My cigarette and ramen diet had depleted my physical and mental energy, so when I was confronted by my roommates, I was unable to defend myself. Not that I owed anyone an explanation, but I hadn’t the ability to offer any. Instead I gathered up my dress, my glimmer of hope, carried it back to my closet, and placed it back where it belonged, sandwiched between all of the flannel.
I wish I could tell you that I put their false impressions of me out of my mind. I wish I could tell you that I didn’t care, but I did. I was genuinely crushed by that entire incident of what would now be called slut-shaming. But I did make the tiniest deviation that day, which set me on a path that steadily put a greater distance between myself and that mentality. Nothing about my own values was altered, but the lens through which I viewed those around me changed.
I never wore that dress. It hung in my closet for at least another year, and I would periodically run my hands along the lightness of the fabric, remembering the girl I knew I could be: a confident and happy person who owed no explanation to anyone. I kept up my uniform — the baggy flannel in winter, baggy Hanes tees in summer — and I hid my body from view. The dress moved on to a new home with a friend who wore it beautifully and without commentary.

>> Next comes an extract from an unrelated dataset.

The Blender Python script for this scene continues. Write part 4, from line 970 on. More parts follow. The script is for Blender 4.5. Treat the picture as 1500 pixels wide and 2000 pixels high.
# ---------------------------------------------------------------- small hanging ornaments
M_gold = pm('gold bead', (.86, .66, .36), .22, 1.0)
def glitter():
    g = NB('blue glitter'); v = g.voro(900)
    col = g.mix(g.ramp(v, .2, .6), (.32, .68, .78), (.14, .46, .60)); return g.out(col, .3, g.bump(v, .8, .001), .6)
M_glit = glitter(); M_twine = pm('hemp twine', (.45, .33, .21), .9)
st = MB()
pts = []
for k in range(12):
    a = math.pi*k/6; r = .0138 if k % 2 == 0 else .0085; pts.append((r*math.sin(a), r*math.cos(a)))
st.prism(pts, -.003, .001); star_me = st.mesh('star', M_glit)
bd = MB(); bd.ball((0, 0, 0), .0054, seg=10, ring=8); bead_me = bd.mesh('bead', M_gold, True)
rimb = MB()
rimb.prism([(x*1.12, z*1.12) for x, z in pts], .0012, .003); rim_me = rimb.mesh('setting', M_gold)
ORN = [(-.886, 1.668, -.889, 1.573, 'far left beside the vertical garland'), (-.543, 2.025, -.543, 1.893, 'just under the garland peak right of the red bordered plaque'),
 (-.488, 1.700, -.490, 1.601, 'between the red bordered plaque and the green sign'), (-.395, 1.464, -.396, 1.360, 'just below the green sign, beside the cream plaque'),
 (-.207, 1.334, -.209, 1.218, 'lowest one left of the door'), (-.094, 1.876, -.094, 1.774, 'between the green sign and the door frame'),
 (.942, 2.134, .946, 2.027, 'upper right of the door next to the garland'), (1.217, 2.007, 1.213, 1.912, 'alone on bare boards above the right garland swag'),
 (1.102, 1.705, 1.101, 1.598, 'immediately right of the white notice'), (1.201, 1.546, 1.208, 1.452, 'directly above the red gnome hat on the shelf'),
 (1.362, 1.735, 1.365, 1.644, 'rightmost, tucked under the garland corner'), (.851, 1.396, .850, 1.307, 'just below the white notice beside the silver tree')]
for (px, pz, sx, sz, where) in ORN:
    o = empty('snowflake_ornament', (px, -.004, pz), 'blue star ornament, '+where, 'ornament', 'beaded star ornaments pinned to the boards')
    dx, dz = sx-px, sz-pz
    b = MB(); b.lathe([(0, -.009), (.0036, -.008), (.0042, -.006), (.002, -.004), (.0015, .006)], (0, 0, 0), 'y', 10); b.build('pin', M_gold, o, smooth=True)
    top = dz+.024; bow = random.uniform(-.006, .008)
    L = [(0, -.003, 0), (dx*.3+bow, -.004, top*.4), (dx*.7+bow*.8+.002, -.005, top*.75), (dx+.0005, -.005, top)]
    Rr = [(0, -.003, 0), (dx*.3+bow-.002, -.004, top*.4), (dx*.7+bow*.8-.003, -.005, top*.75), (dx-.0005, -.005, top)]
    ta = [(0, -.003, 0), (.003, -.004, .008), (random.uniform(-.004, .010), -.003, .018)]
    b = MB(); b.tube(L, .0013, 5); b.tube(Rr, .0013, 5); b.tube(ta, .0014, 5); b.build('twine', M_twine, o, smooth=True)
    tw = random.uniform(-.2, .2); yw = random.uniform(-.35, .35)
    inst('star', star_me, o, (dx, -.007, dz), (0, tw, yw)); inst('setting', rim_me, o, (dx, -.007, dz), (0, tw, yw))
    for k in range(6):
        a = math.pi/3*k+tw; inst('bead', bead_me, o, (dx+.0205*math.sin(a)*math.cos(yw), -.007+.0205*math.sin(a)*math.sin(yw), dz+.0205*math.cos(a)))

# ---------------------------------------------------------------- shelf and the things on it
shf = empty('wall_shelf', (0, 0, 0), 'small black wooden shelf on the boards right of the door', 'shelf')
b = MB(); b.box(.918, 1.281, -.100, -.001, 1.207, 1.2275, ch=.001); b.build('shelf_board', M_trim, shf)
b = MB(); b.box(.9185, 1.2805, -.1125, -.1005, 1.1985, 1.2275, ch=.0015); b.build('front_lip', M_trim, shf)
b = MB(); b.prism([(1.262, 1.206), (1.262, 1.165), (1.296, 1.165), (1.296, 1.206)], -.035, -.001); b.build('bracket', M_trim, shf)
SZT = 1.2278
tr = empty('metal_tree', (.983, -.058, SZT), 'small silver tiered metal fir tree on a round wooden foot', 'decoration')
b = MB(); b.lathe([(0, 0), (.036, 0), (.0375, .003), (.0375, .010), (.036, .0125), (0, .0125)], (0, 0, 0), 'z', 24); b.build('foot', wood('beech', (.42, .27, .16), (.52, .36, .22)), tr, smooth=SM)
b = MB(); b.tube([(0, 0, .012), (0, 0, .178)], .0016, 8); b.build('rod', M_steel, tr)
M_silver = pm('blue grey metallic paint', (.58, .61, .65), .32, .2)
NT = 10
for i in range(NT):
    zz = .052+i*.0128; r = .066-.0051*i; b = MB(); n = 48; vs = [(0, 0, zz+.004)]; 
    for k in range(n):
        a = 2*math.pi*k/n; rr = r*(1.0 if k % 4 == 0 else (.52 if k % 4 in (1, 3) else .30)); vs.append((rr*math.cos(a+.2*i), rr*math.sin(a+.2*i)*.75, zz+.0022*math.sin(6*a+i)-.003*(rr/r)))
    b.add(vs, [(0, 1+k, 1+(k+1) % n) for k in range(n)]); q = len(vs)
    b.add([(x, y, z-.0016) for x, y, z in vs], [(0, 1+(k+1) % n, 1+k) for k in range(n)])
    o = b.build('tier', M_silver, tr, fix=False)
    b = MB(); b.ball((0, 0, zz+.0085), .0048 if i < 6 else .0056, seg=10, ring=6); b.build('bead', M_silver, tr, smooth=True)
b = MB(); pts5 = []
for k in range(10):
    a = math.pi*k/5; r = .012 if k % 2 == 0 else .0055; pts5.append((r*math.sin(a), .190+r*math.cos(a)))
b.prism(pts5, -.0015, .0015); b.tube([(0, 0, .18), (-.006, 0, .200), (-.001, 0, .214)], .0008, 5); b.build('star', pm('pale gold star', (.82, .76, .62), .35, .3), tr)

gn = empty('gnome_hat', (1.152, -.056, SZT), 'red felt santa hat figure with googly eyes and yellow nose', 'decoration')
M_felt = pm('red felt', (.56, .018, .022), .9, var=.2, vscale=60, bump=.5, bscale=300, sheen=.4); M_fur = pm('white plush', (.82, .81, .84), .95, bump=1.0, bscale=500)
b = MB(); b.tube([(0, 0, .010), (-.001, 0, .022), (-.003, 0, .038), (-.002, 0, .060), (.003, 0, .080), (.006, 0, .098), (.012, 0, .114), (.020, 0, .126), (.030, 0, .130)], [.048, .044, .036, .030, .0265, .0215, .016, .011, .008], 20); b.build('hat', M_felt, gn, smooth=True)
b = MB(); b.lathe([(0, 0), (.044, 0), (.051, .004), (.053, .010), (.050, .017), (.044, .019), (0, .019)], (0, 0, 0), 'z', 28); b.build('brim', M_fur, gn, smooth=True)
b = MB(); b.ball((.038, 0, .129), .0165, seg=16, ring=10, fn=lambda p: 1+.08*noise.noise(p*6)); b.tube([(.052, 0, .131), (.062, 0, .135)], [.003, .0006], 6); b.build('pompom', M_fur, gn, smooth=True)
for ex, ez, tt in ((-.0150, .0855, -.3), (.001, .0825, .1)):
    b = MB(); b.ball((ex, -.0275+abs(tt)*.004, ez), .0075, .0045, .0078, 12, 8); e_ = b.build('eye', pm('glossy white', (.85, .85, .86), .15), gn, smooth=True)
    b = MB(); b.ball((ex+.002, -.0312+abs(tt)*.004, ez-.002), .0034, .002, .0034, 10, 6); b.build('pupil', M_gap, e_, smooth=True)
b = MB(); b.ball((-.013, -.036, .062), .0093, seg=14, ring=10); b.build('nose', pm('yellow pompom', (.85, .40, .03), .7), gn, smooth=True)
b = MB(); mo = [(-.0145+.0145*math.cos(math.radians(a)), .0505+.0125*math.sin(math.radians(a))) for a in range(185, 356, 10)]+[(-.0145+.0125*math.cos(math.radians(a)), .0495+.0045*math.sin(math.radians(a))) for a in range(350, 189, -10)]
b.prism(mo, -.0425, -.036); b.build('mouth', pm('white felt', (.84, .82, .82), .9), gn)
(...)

It remained in my memory, however, and as I grew into my body and graduated college, I began to see beyond the strict standards I was taught there. I knew that I was the same person whether I was wearing baggy pants or a mini skirt, so why wouldn’t that apply to the world at large? My faith remained the same, although purity culture was no longer a part of it. Not having to worry whether or not my bare shoulders were causing others to sin was freeing, and if anyone, man or woman, thought it was their place to call me out, I’d inform them to avert their eyes if they couldn’t handle it.